INFORMATION SUPPLIED:
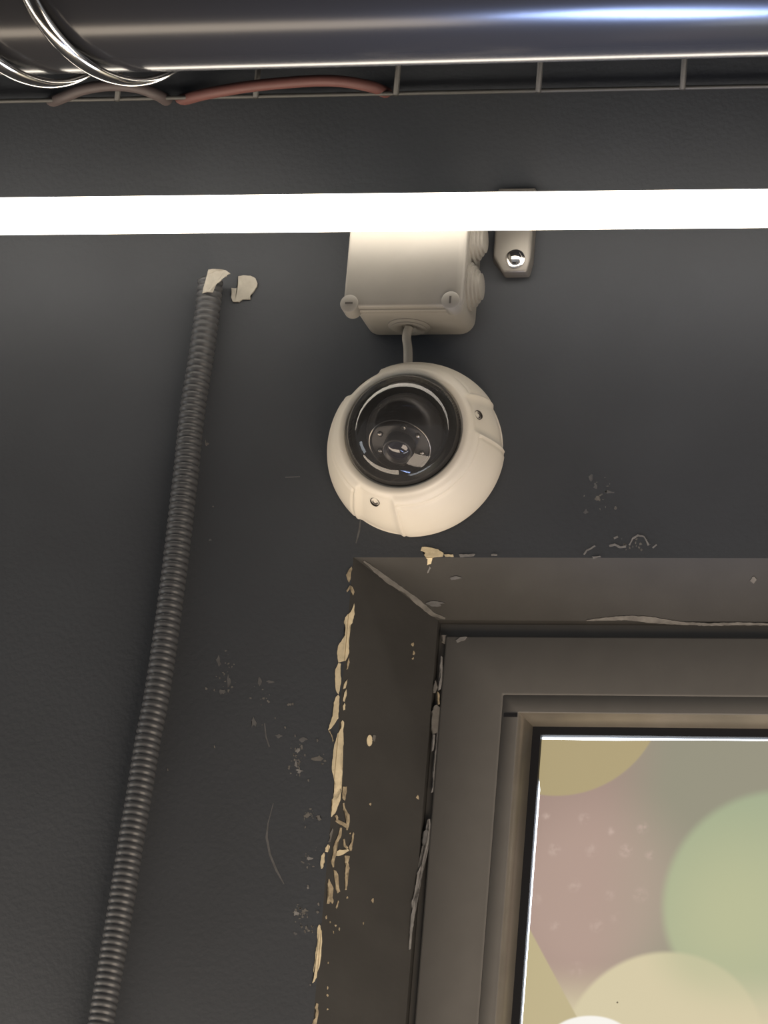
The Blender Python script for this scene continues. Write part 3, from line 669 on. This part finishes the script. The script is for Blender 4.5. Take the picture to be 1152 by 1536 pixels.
# resample by arc length
PIT = 0.0047; SPR = 6; step = PIT/SPR; pts2 = [base_[0]]; acc = 0
for i in range(1, len(base_)):
    p, q = base_[i-1], base_[i]; L = (q-p).length; s = step-acc
    while s <= L:
        pts2.append(p+(q-p)*(s/L)); s += step
    acc = (acc+L) % step if L < s else (L-(s-step))
bm = bmesh.new()
prf = [0.0, 0.75, 1.0, 1.0, 0.75, 0.0]
add_tube(bm, pts2, lambda i: 0.0079+0.0010*prf[i % SPR], 22)
tag(from_bm('corrugated_conduit', bm, M['conduit'], None, True), 'black corrugated flexible conduit running down the left part of the wall', 'conduit')

# ------------------------------------------------------------------ torn tape scraps at the top of the conduit
I_ = lambda p: cropmap(280, 380, 8.23, p)
def scrap(poly, d, label, curve=None):
    bm = bmesh.new(); P = []
    for x, y in jag(poly, 0.3):
        p = W(x, y, d)
        if curve:
            t = max(-1, min(1, (x-curve[0])/curve[1])); p = W(x, y, d-curve[2]*t*t)
        P.append(p)
    n = Vector((0, -1, 0)); top = [bm.verts.new(v+n*0.0006) for v in P]; bot = [bm.verts.new((v.x, min(-0.0, v.y+0.0006), v.z)) for v in P]
    f = bm.faces.new(top); g = bm.faces.new(bot[::-1])
    for i in range(len(P)):
        j = (i+1) % len(P); bm.faces.new((top[i], bot[i], bot[j], top[j]))
    bmesh.ops.triangulate(bm, faces=[f, g])
    tag(from_bm('tape_scrap', bm, M['tape'], None), label, 'tape', 'tape scraps by the conduit')
scrap(I_([(270,205),(235,340),(205,440),(195,495),(250,475),(320,480),(290,465),(320,400),(330,335),(360,330),(390,365),(430,330),(450,300),(495,285),(495,265),(540,250),(490,215),(420,200),(340,195)]), 0.0206, 'torn off-white tape scrap wrapped over the top end of the conduit', (318, 20, 0.004))
scrap(I_([(640,285),(632,420),(610,435),(555,430),(560,500),(550,545),(570,595),(650,600),(690,570),(785,570),(790,520),(830,470),(870,410),(875,370),(850,310),(790,280),(700,275)]), 0.0012, 'rounded off-white tape scrap on the wall just right of the conduit end')
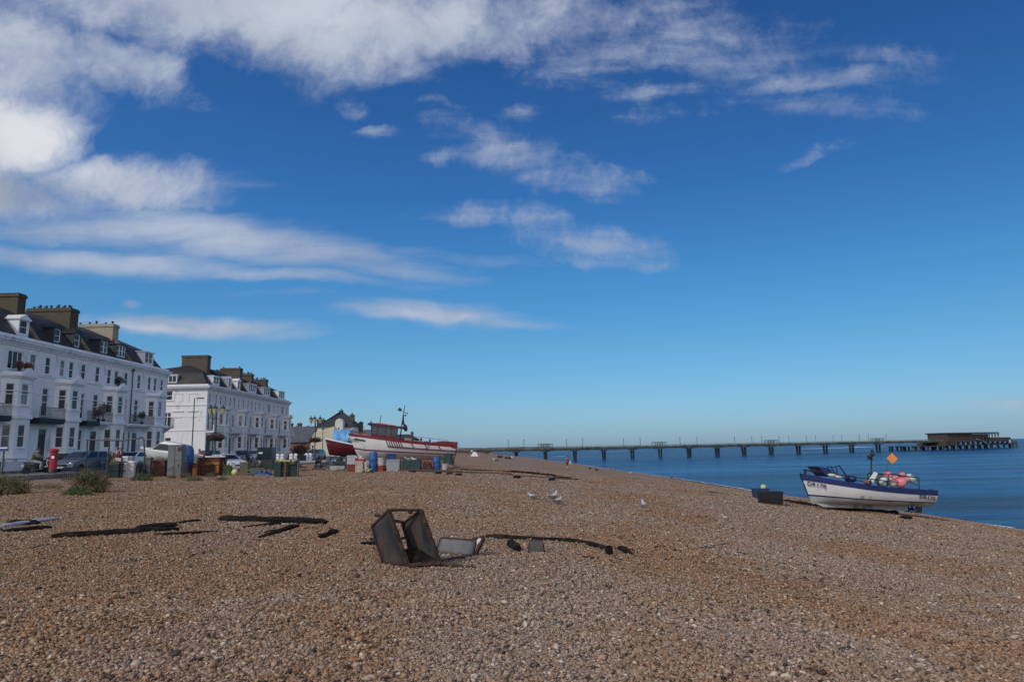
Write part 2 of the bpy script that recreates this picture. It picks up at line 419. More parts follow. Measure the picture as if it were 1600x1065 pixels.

EXERCISE DESCRIPTION: Transcribe the records above verbatim. Do not carry over any picture.

ANSWER TO THIS PROBLEM:
The Blender Python script for this scene continues. Write part 3, from line 669 on. This part finishes the script. The script is for Blender 4.5. Take the picture to be 1152 by 1536 pixels.
# resample by arc length
PIT = 0.0047; SPR = 6; step = PIT/SPR; pts2 = [base_[0]]; acc = 0
for i in range(1, len(base_)):
    p, q = base_[i-1], base_[i]; L = (q-p).length; s = step-acc
    while s <= L:
        pts2.append(p+(q-p)*(s/L)); s += step
    acc = (acc+L) % step if L < s else (L-(s-step))
bm = bmesh.new()
prf = [0.0, 0.75, 1.0, 1.0, 0.75, 0.0]
add_tube(bm, pts2, lambda i: 0.0079+0.0010*prf[i % SPR], 22)
tag(from_bm('corrugated_conduit', bm, M['conduit'], None, True), 'black corrugated flexible conduit running down the left part of the wall', 'conduit')

# ------------------------------------------------------------------ torn tape scraps at the top of the conduit
I_ = lambda p: cropmap(280, 380, 8.23, p)
def scrap(poly, d, label, curve=None):
    bm = bmesh.new(); P = []
    for x, y in jag(poly, 0.3):
        p = W(x, y, d)
        if curve:
            t = max(-1, min(1, (x-curve[0])/curve[1])); p = W(x, y, d-curve[2]*t*t)
        P.append(p)
    n = Vector((0, -1, 0)); top = [bm.verts.new(v+n*0.0006) for v in P]; bot = [bm.verts.new((v.x, min(-0.0, v.y+0.0006), v.z)) for v in P]
    f = bm.faces.new(top); g = bm.faces.new(bot[::-1])
    for i in range(len(P)):
        j = (i+1) % len(P); bm.faces.new((top[i], bot[i], bot[j], top[j]))
    bmesh.ops.triangulate(bm, faces=[f, g])
    tag(from_bm('tape_scrap', bm, M['tape'], None), label, 'tape', 'tape scraps by the conduit')
scrap(I_([(270,205),(235,340),(205,440),(195,495),(250,475),(320,480),(290,465),(320,400),(330,335),(360,330),(390,365),(430,330),(450,300),(495,285),(495,265),(540,250),(490,215),(420,200),(340,195)]), 0.0206, 'torn off-white tape scrap wrapped over the top end of the conduit', (318, 20, 0.004))
scrap(I_([(640,285),(632,420),(610,435),(555,430),(560,500),(550,545),(570,595),(650,600),(690,570),(785,570),(790,520),(830,470),(870,410),(875,370),(850,310),(790,280),(700,275)]), 0.0012, 'rounded off-white tape scrap on the wall just right of the conduit end')
Write part 2 of the bpy script that recreates this picture. It picks up at line 419. More parts follow. Measure the picture as if it were 1600x1065 pixels.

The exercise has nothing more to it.